Yes, New York plans to spend billions to gird for rising seas, more rain and nasty storms brought on by global warming. Meanwhile, Los Angeles will probably spend years more trying to move a runway a few hundred feet at a crummy airport that has no public rail or subway link. Oh yeah, and we’re getting a wider 405 Freeway someday. And some more miles of subway and light-rail lines (depending on how tired the rich folks in Beverly Hills get of fighting their section).

But we still have the Hollywood sign. (Thank you, Hef.) Hey, here's an idea on climate change: Let's do lunch!

Now, some people may think Bloomberg a fool, preparing for something that’s years in the future in a city that has pressing problems right now.

But I don’t.

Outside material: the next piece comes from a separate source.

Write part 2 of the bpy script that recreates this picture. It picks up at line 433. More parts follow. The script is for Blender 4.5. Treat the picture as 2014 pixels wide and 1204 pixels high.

I like big-picture politicians. I think most Americans do. We’re dreamers. We settled the West. We built the dams, and the interstates, and the spacecraft that took us to the moon.

Plus climate change is real, and if Superstorm Sandy taught us anything, it’s that New York is woefully vulnerable to big storms. (What, you didn't see what happened to New York in "The Day After Tomorrow"? And as I recall, L.A. didn't fare too well in that flick either.) So it’s refreshing to hear a politician say what needs to be said, and try to do what needs to be done.

But what about us Angelenos? How about it, Mr. Garcetti: Got any big ideas?

After all, John F. Kennedy didn’t say, "I believe that this nation should commit itself to achieving the goal, before this decade is out, of sending a man to Spago via the carpool lane on the 405 Freeway and returning to his Westside home by midnight."